Task statement:
Give back the full listing verbatim, apart from its images.
::: Data provided
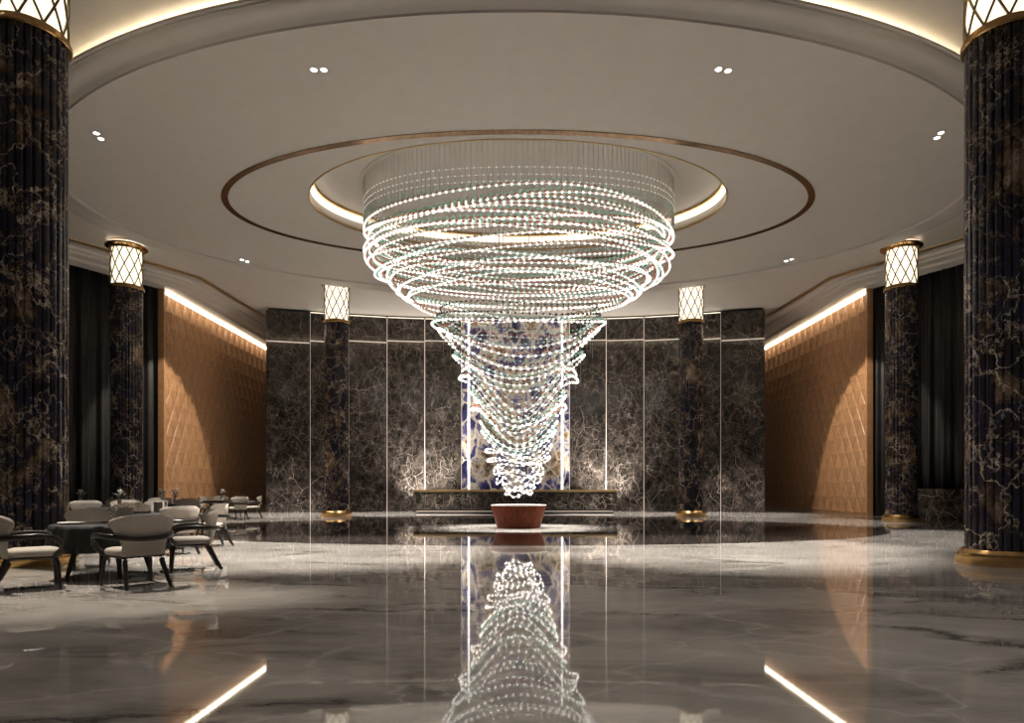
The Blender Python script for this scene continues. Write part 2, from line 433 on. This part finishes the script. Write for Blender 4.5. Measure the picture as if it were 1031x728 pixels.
# backlit blue stone panel in the middle
bx = SE[6][0]
t = thing('backlit_panel', 'glowing blue and cream agate panel on the wall above the reception desk', 'wall panel', (0, 32.4, 0))
MB().box(-bx+.42, bx-.42, -.02, .06, .3, ZW).build('stone_slab', M['blue'], t, bevel=.01)
for s in (-1, 1):
    x0, x1 = sorted((s*(bx-.30), s*bx)); MB().box(x0, x1, -.04, .06, .3, ZW).build('side_slab', M['blue'], t, bevel=.01)
    x0, x1 = sorted((s*(bx-.40), s*(bx-.30))); MB().box(x0, x1, -.06, .05, .3, ZW).build('light_bar', M['bar'], t)

# ------------------------------------------------------------------ reception desk
DW, DD = 4.66, 29.5
t = thing('reception_desk', 'long low dark marble reception desk with gold top below the glowing panel', 'desk', (X_(518.5, DD), DD, 0))
MB().box(-DW, DW, 0, .75, .17, .98).build('body', M['wallstone'], t, bevel=.01)
MB().box(-DW-.02, DW+.02, -.03, .80, .98, 1.08).build('countertop', M['gold'], t, bevel=.008)
MB().box(-DW+.15, DW-.15, .12, .65, 0, .17).build('plinth', M['black'], t)
MB().box(-DW+.15, DW-.15, .085, .12, .075, .10).build('light_strip', M['slit'], t)

# ------------------------------------------------------------------ wooden tub under the chandelier
t = thing('wooden_tub', 'dark red wooden tapered tub on the floor below the chandelier', 'tub', (.09, 18.7, .006))
MB().lathe([(.60, 0), (.63, .015), (.795, .60), (.80, .64), (.76, .64), (.72, .60), (.68, .5), (0, .48)], 72).build('body', M['redwood'], t, smooth=40)
MB().lathe([(.765, .640), (.80, .640), (.806, .650), (.80, .662), (.765, .662), (.755, .650), (.765, .640)], 72, cap=False).build('rim', M['ceramic'], t, smooth=60)

# ------------------------------------------------------------------ columns with lantern capitals
ZL0, ZL1 = 8.06, 9.50
RS = .49
def lattice_mb(r, z0, z1, n=10, rows=2.0):
    mb = MB(); H = z1-z0
    for k in range(n):
        for sg in (-1, 1):
            pts = []
            for i in range(17):
                u = i/16; a = 2*PI*(k+ .25)/n + sg*u*rows*PI*2/n*1.0
                pts.append((r*math.cos(a), r*math.sin(a), z0+u*H))
            mb.tube(pts, .019, 5)
    return mb
def make_column(zl):
    t = thing('lantern_column', 'x', 'column')
    nf = 28
    def rf(r, j, a):
        q = (a*nf/(2*PI)) % 1.0; e = abs(q-.5)*2
        return r*(1-.06*max(0, (e-.66)/.34)+.010*(1-e*e))
    MB().lathe([(RS, .20), (RS, 3.0), (RS, 6.0), (RS, zl-.02)], nf*10, rf=rf).build('shaft', M['column'], t, smooth=50)
    MB().lathe([(.62, 0), (.63, .02), (.63, .11), (.60, .13), (.59, .17), (.555, .20), (.53, .225), (.50, .23)], 72).build('base', M['brass'], t, smooth=30)
    sh = MB().lathe([(.47, zl+.09), (.47, ZL1-.02)], 64).build('lantern', M['shade'], t, smooth=60)
    h0, h1 = zl+.08, ZL1-.02
    lattice_mb(.492, h0, h1, 10, (h1-h0)/.69).build('lattice', M['lattice'], sh, smooth=60)
    MB().lathe([(.47, zl-.05), (.535, zl-.05), (.55, zl-.03), (.55, zl+.02), (.525, zl+.04), (.525, zl+.08), (.50, zl+.10), (.46, zl+.10)], 72).build('lower_trim', M['brass'], sh, smooth=30)
    MB().lathe([(.46, ZL1-.04), (.52, ZL1-.04), (.54, ZL1+.02), (.66, ZL1+.06), (.67, ZL1+.09), (.65, ZL1+.12), (.52, ZL1+.14), (.50, ZC), (.4, ZC)], 72).build('upper_trim', M['brass'], sh, smooth=30)
    MB().lathe([(.47, ZL1+.145), (.60, ZL1+.145), (.60, ZL1+.16), (.47, ZL1+.16)], 48).build('added_glow_ring', M['ledring'], sh)  # glowing ring added out of sight above the plate to brighten the ceiling
    return t
cols = [(29.5, 9.84, 7.97, 'nearest left fluted blue and brown marble column, beside the dining chairs'),
        (1010.5, 9.84, 7.97, 'nearest right fluted blue and brown marble column, on a brass base at the frame edge'),
        (127.5, 22.65, 8.12, 'fluted marble column with lit lantern before the left black curtain'),
        (907.5, 22.65, 8.12, 'fluted marble column with lit lantern before the right black curtain'),
        (339.0, 26.7, 7.95, 'fluted marble column with lantern before the left half of the dark marble wall'),
        (695.8, 26.7, 7.95, 'fluted marble column with lantern before the right half of the dark marble wall')]
protos = {}
for px, dd, zl, lab in cols:
    if zl not in protos: o = protos[zl] = make_column(zl)
    else: o = copy_tree(protos[zl])
    o.location = (X_(px, dd), dd, 0); o.rotation_euler = (0, 0, dd*1.3+px*.01); o['label'] = lab; o['group'] = 'marble lantern columns'

# ------------------------------------------------------------------ chandelier
def beads(name, pts, r, mat, parent):
    """closed strand: beads threaded on a thin cord, one continuous surface"""
    P = np.array(pts, dtype=np.float64); n = len(P)
    T = np.roll(P, -1, 0)-np.roll(P, 1, 0); T /= np.linalg.norm(T, axis=1)[:, None]
    U = np.array([0, 0, 1.0]); A = np.cross(T, U); A /= np.linalg.norm(A, axis=1)[:, None]; B = np.cross(A, T)
    K = 7; ang = np.arange(K)*2*PI/K
    ring = np.cos(ang)[None, :, None]*A[:, None, :]+np.sin(ang)[None, :, None]*B[:, None, :]      # n,K,3
    sec = [(-1.0, .10), (-.80, .60), (-.31, .95), (.31, .95), (.80, .60), (1.0, .10)]
    V = np.stack([P[:, None, :]+T[:, None, :]*(q*r)+ring*(w*r) for q, w in sec], 1)           # n,sec,K,3
    V = V.reshape(-1, 3); m = n*len(sec)
    i0 = np.arange(m)[:, None]*K; i1 = (np.arange(1, m+1) % m)[:, None]*K; k = np.arange(K)[None]; k2 = (k+1) % K
    FF = np.stack([i0+k, i0+k2, i1+k2, i1+k], -1).reshape(-1, 4)
    me = bpy.data.meshes.new(name); me.vertices.add(len(V)); me.vertices.foreach_set('co', V.ravel().astype(np.float32))
    me.loops.add(FF.size); me.loops.foreach_set('vertex_index', FF.ravel().astype(np.int32))
    me.polygons.add(len(FF)); me.polygons.foreach_set('loop_start', np.arange(0, FF.size, 4, dtype=np.int32))
    me.polygons.foreach_set('use_smooth', np.ones(len(FF), dtype=bool)); me.update(calc_edges=True); me.validate()
    o = bpy.data.objects.new(name, me); me.materials.append(mat); return link(o, parent)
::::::
Task response:
The Blender Python script for this scene continues. Write part 2, from line 433 on. This part finishes the script. Write for Blender 4.5. Measure the picture as if it were 1031x728 pixels.
# backlit blue stone panel in the middle
bx = SE[6][0]
t = thing('backlit_panel', 'glowing blue and cream agate panel on the wall above the reception desk', 'wall panel', (0, 32.4, 0))
MB().box(-bx+.42, bx-.42, -.02, .06, .3, ZW).build('stone_slab', M['blue'], t, bevel=.01)
for s in (-1, 1):
    x0, x1 = sorted((s*(bx-.30), s*bx)); MB().box(x0, x1, -.04, .06, .3, ZW).build('side_slab', M['blue'], t, bevel=.01)
    x0, x1 = sorted((s*(bx-.40), s*(bx-.30))); MB().box(x0, x1, -.06, .05, .3, ZW).build('light_bar', M['bar'], t)

# ------------------------------------------------------------------ reception desk
DW, DD = 4.66, 29.5
t = thing('reception_desk', 'long low dark marble reception desk with gold top below the glowing panel', 'desk', (X_(518.5, DD), DD, 0))
MB().box(-DW, DW, 0, .75, .17, .98).build('body', M['wallstone'], t, bevel=.01)
MB().box(-DW-.02, DW+.02, -.03, .80, .98, 1.08).build('countertop', M['gold'], t, bevel=.008)
MB().box(-DW+.15, DW-.15, .12, .65, 0, .17).build('plinth', M['black'], t)
MB().box(-DW+.15, DW-.15, .085, .12, .075, .10).build('light_strip', M['slit'], t)

# ------------------------------------------------------------------ wooden tub under the chandelier
t = thing('wooden_tub', 'dark red wooden tapered tub on the floor below the chandelier', 'tub', (.09, 18.7, .006))
MB().lathe([(.60, 0), (.63, .015), (.795, .60), (.80, .64), (.76, .64), (.72, .60), (.68, .5), (0, .48)], 72).build('body', M['redwood'], t, smooth=40)
MB().lathe([(.765, .640), (.80, .640), (.806, .650), (.80, .662), (.765, .662), (.755, .650), (.765, .640)], 72, cap=False).build('rim', M['ceramic'], t, smooth=60)

# ------------------------------------------------------------------ columns with lantern capitals
ZL0, ZL1 = 8.06, 9.50
RS = .49
def lattice_mb(r, z0, z1, n=10, rows=2.0):
    mb = MB(); H = z1-z0
    for k in range(n):
        for sg in (-1, 1):
            pts = []
            for i in range(17):
                u = i/16; a = 2*PI*(k+ .25)/n + sg*u*rows*PI*2/n*1.0
                pts.append((r*math.cos(a), r*math.sin(a), z0+u*H))
            mb.tube(pts, .019, 5)
    return mb
def make_column(zl):
    t = thing('lantern_column', 'x', 'column')
    nf = 28
    def rf(r, j, a):
        q = (a*nf/(2*PI)) % 1.0; e = abs(q-.5)*2
        return r*(1-.06*max(0, (e-.66)/.34)+.010*(1-e*e))
    MB().lathe([(RS, .20), (RS, 3.0), (RS, 6.0), (RS, zl-.02)], nf*10, rf=rf).build('shaft', M['column'], t, smooth=50)
    MB().lathe([(.62, 0), (.63, .02), (.63, .11), (.60, .13), (.59, .17), (.555, .20), (.53, .225), (.50, .23)], 72).build('base', M['brass'], t, smooth=30)
    sh = MB().lathe([(.47, zl+.09), (.47, ZL1-.02)], 64).build('lantern', M['shade'], t, smooth=60)
    h0, h1 = zl+.08, ZL1-.02
    lattice_mb(.492, h0, h1, 10, (h1-h0)/.69).build('lattice', M['lattice'], sh, smooth=60)
    MB().lathe([(.47, zl-.05), (.535, zl-.05), (.55, zl-.03), (.55, zl+.02), (.525, zl+.04), (.525, zl+.08), (.50, zl+.10), (.46, zl+.10)], 72).build('lower_trim', M['brass'], sh, smooth=30)
    MB().lathe([(.46, ZL1-.04), (.52, ZL1-.04), (.54, ZL1+.02), (.66, ZL1+.06), (.67, ZL1+.09), (.65, ZL1+.12), (.52, ZL1+.14), (.50, ZC), (.4, ZC)], 72).build('upper_trim', M['brass'], sh, smooth=30)
    MB().lathe([(.47, ZL1+.145), (.60, ZL1+.145), (.60, ZL1+.16), (.47, ZL1+.16)], 48).build('added_glow_ring', M['ledring'], sh)  # glowing ring added out of sight above the plate to brighten the ceiling
    return t
cols = [(29.5, 9.84, 7.97, 'nearest left fluted blue and brown marble column, beside the dining chairs'),
        (1010.5, 9.84, 7.97, 'nearest right fluted blue and brown marble column, on a brass base at the frame edge'),
        (127.5, 22.65, 8.12, 'fluted marble column with lit lantern before the left black curtain'),
        (907.5, 22.65, 8.12, 'fluted marble column with lit lantern before the right black curtain'),
        (339.0, 26.7, 7.95, 'fluted marble column with lantern before the left half of the dark marble wall'),
        (695.8, 26.7, 7.95, 'fluted marble column with lantern before the right half of the dark marble wall')]
protos = {}
for px, dd, zl, lab in cols:
    if zl not in protos: o = protos[zl] = make_column(zl)
    else: o = copy_tree(protos[zl])
    o.location = (X_(px, dd), dd, 0); o.rotation_euler = (0, 0, dd*1.3+px*.01); o['label'] = lab; o['group'] = 'marble lantern columns'

# ------------------------------------------------------------------ chandelier
def beads(name, pts, r, mat, parent):
    """closed strand: beads threaded on a thin cord, one continuous surface"""
    P = np.array(pts, dtype=np.float64); n = len(P)
    T = np.roll(P, -1, 0)-np.roll(P, 1, 0); T /= np.linalg.norm(T, axis=1)[:, None]
    U = np.array([0, 0, 1.0]); A = np.cross(T, U); A /= np.linalg.norm(A, axis=1)[:, None]; B = np.cross(A, T)
    K = 7; ang = np.arange(K)*2*PI/K
    ring = np.cos(ang)[None, :, None]*A[:, None, :]+np.sin(ang)[None, :, None]*B[:, None, :]      # n,K,3
    sec = [(-1.0, .10), (-.80, .60), (-.31, .95), (.31, .95), (.80, .60), (1.0, .10)]
    V = np.stack([P[:, None, :]+T[:, None, :]*(q*r)+ring*(w*r) for q, w in sec], 1)           # n,sec,K,3
    V = V.reshape(-1, 3); m = n*len(sec)
    i0 = np.arange(m)[:, None]*K; i1 = (np.arange(1, m+1) % m)[:, None]*K; k = np.arange(K)[None]; k2 = (k+1) % K
    FF = np.stack([i0+k, i0+k2, i1+k2, i1+k], -1).reshape(-1, 4)
    me = bpy.data.meshes.new(name); me.vertices.add(len(V)); me.vertices.foreach_set('co', V.ravel().astype(np.float32))
    me.loops.add(FF.size); me.loops.foreach_set('vertex_index', FF.ravel().astype(np.int32))
    me.polygons.add(len(FF)); me.polygons.foreach_set('loop_start', np.arange(0, FF.size, 4, dtype=np.int32))
    me.polygons.foreach_set('use_smooth', np.ones(len(FF), dtype=bool)); me.update(calc_edges=True); me.validate()
    o = bpy.data.objects.new(name, me); me.materials.append(mat); return link(o, parent)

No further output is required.